Mostar şehrine geliyoruz. Osmanlılar tarafından yapılan Mostar köprüsü 1993 yılında Hırvatlar tarafından yıkılır. Bir Türk şirketi tarafından yeniden inşa edilen köprünün açılışı 2004 yılında yapıldı. Ayna Programı için Ermin köprüden bir atlayış gerçekleştiriyor. Günümüzde bu atlayışlar turistik amaçlı yapılıyor ve atlama başına da 25 ila 50 Euro arasında para alıyorlar. Geleneğe göre ise şehrin erkekleri, nişanlılarına cesaretlerini ispatlamak için düğün öncesinde köprüden atlarlarmış.

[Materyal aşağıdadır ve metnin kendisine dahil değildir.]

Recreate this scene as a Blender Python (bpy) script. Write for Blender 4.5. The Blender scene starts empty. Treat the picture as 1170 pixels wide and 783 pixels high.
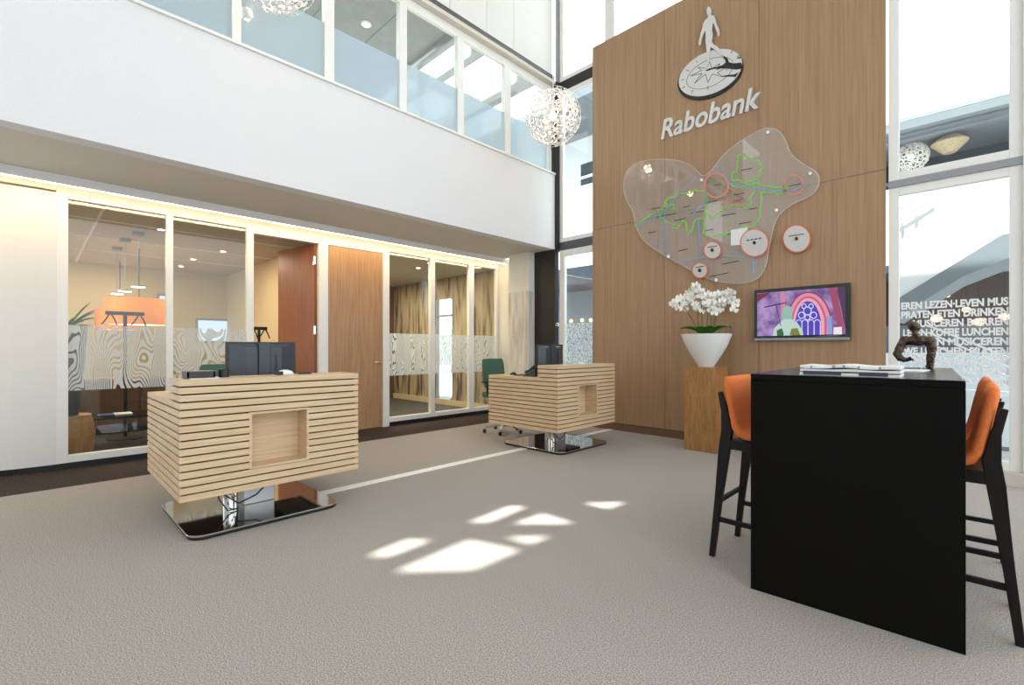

Buna nehrinin kaynağındayız.
Yüzyıllardır akan Buna nehrinin kaynağını görüntülemek için dağın içerisindeki mağaradan ilerliyoruz. Suyun kaynağı 20 km aşağıya kadar gidiyormuş. Geçtiğimiz senelerde 700 metresine kadar dalan Fransız dalgıç ölmüş bu kaynakta. Dar geçitlerde ilerlemeye çalışan dalgıç'ın 1 saat sonra cesedini çıkarmışlar Buna'nın kaynağından.
Blagay Tekkesi 250 metre yükseklikte sert kayanın dibine kurulu.
Tekke'nin içi oldukça sade ve zarif. Gelen misafirler burada manevi bir ilkime girdiklerini hissediyorlar. Şırıl şırıl su sesi bir dönem hastaların tedavisinde kullanılmış. Restorasyon ve düzenleme sonucunda çok daha güzel bir mekan olmuş Blagay tekkesi. Tekke mimarisine uygun odalarda dinlenebilir, lezzetli yemeklerinin tadına bakabilir ve Bosna’ya has hediyelik eşyaların satıldığı bölümden alışverişinizi yapabilirsiniz.